En 2014 Marta Sanz denunciaba que el mercado literario estimula de la soberbia del lector, al que se le ofrece siempre lo que exige. La idea de que un editor es aquel que no responde a los gustos de sus lectores, sino que los crea, ofreciéndoles libros que estos no esperan leer, queda así abolida. El todo vale se impone ante un supuesto elitismo intelectual que debe ser combatido.
El escritor EnrIque Vila Matas / LENA PRIETO
Todos jerarquizamos a la hora de expresar nuestras preferencias, es la consecuencia de toda elección. Jerarquizar significa ni poner todo en el mismo saco y, precisamente por esto, con independencia de que el mercado editorial fomente las novelas de autoficción por su excelente aceptación comercial, sería erróneo considerar como tal a la narrativa que recurre a la primera persona como instancia narrativa. De ahí que tanto la ensayista Andrea Valdés, en su ensayo Distraídos venceremos, como Vicente Luis Mora, analicen algunos casos en los que la escritura del yo, autoficcional, documental, memorialística o biográfica, sí cultiven la indagación literaria y practiquen la experimentación.
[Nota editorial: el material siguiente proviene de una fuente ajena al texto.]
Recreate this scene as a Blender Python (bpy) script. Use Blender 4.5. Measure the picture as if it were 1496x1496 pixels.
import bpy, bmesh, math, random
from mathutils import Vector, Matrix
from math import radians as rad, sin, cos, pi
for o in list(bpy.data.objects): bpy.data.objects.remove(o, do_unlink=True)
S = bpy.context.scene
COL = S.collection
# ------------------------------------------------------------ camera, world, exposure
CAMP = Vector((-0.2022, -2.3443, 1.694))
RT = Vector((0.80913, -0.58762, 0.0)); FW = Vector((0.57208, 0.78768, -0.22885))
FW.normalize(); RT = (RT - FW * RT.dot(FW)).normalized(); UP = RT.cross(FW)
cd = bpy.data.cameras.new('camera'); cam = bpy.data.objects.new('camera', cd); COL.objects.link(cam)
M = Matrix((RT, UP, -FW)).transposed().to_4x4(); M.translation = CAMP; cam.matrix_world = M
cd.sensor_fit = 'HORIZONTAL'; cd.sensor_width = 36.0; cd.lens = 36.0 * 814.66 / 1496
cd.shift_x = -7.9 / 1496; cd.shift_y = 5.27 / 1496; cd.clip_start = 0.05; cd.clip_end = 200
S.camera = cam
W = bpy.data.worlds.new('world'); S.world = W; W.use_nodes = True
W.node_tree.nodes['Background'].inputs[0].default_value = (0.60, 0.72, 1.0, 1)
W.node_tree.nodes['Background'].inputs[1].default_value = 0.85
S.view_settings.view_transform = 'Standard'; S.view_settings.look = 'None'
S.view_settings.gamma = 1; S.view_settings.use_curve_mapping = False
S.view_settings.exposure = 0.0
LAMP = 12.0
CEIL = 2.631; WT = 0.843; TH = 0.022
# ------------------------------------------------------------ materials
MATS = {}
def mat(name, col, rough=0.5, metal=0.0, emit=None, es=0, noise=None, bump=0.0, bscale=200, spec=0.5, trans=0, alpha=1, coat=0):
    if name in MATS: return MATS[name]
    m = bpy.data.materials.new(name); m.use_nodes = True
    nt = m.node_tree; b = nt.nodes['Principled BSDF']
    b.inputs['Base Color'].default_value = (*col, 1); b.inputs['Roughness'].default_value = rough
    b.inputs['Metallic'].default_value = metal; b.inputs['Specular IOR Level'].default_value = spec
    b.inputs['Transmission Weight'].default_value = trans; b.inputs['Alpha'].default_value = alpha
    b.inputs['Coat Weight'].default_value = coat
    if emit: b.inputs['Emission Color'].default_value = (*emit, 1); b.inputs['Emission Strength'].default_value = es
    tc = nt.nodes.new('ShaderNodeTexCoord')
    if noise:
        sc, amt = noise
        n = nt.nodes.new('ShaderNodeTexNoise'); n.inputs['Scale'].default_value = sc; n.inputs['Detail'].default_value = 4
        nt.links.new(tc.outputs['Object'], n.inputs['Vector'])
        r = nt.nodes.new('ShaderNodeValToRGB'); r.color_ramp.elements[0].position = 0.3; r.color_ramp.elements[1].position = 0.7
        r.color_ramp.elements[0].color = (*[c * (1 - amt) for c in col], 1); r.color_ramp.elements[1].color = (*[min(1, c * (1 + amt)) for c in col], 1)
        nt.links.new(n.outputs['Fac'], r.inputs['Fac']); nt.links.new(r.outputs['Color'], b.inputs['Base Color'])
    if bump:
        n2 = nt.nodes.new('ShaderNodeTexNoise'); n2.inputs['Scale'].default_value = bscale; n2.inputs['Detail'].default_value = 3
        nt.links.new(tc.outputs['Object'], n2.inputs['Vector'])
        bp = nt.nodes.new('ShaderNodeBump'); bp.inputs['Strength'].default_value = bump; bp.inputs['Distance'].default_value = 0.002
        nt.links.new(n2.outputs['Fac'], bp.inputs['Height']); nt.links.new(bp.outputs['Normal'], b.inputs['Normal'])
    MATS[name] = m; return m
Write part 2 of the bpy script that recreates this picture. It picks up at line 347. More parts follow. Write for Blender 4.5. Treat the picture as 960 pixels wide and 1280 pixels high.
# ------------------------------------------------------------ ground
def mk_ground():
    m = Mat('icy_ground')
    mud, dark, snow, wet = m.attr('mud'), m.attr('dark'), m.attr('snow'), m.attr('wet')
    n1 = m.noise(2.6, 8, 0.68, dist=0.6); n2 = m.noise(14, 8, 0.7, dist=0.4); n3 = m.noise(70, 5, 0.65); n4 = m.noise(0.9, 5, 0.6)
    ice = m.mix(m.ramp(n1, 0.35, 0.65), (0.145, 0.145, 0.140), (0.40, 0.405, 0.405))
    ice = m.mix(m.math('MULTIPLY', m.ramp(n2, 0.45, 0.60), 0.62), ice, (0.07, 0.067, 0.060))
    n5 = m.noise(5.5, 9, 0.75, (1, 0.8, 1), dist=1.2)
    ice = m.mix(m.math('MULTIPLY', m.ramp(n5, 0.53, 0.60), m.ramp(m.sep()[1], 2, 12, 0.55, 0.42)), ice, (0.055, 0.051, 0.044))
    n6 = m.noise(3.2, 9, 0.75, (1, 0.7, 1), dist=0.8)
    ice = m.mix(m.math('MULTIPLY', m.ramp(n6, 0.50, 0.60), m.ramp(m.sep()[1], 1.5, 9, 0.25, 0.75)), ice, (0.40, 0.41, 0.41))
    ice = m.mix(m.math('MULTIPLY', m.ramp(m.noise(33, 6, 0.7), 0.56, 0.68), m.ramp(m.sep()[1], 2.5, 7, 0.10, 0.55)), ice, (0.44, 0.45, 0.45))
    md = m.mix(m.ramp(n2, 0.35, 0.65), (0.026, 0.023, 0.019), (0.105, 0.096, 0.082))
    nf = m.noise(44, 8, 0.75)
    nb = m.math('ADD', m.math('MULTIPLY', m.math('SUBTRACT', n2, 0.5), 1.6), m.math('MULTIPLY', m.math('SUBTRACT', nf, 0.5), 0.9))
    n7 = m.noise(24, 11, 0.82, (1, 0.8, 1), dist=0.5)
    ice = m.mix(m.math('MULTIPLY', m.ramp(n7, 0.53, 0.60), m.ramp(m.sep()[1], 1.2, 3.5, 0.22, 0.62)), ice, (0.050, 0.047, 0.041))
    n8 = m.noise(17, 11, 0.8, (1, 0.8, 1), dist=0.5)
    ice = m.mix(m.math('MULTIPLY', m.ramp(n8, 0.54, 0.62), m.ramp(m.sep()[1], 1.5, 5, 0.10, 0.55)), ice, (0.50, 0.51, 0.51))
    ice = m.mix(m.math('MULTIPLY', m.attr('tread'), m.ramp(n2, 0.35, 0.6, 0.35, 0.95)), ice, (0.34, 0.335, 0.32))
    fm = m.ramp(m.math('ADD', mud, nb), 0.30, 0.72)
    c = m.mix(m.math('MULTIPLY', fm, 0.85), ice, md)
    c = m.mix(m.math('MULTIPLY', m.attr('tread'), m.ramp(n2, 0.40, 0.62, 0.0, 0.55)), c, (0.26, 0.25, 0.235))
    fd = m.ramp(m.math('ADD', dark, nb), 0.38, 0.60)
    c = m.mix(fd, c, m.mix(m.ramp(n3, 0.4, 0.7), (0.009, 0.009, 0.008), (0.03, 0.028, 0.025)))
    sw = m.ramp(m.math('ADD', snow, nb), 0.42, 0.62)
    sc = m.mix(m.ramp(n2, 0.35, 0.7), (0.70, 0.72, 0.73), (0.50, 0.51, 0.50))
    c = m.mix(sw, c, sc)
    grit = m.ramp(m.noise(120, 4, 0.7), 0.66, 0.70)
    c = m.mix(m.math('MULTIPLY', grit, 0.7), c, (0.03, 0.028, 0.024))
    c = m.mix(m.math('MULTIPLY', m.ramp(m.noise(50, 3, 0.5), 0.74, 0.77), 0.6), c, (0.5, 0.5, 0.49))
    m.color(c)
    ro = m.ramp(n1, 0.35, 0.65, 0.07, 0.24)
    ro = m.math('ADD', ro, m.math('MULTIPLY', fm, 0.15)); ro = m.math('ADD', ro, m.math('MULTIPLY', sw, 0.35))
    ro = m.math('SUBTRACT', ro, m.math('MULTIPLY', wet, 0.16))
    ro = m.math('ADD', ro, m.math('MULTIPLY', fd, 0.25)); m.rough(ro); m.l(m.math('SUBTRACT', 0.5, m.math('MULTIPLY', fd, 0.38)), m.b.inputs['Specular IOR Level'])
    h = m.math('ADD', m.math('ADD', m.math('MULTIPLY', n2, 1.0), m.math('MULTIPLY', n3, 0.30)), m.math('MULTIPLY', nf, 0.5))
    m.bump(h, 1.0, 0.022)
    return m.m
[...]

El riesgo, según Mora, está en la literatura “de baja intensidad” que rechaza banalmente la ficción para seducir al lector.
Manuel Alberca, uno de los mayores expertos sobre autoficción, dijo hace algún tiempo: “Me cansa ya la autoficción, los años empiezan a darme una visión más seria de la literatura”. Sus palabras advierten sobre el riesgo de convertir estas literaturas del yo en meras fórmulas, modelos artificiales que, según el filósofo José Luis Pardo, ofrecen “visiones convencionales de sucesos presentados con fórmulas maniqueas y perfectamente envasadas desde el punto de vista ideológico para una fácil digestión”. Libros deshuesados, como diría Enrique Vila Matas.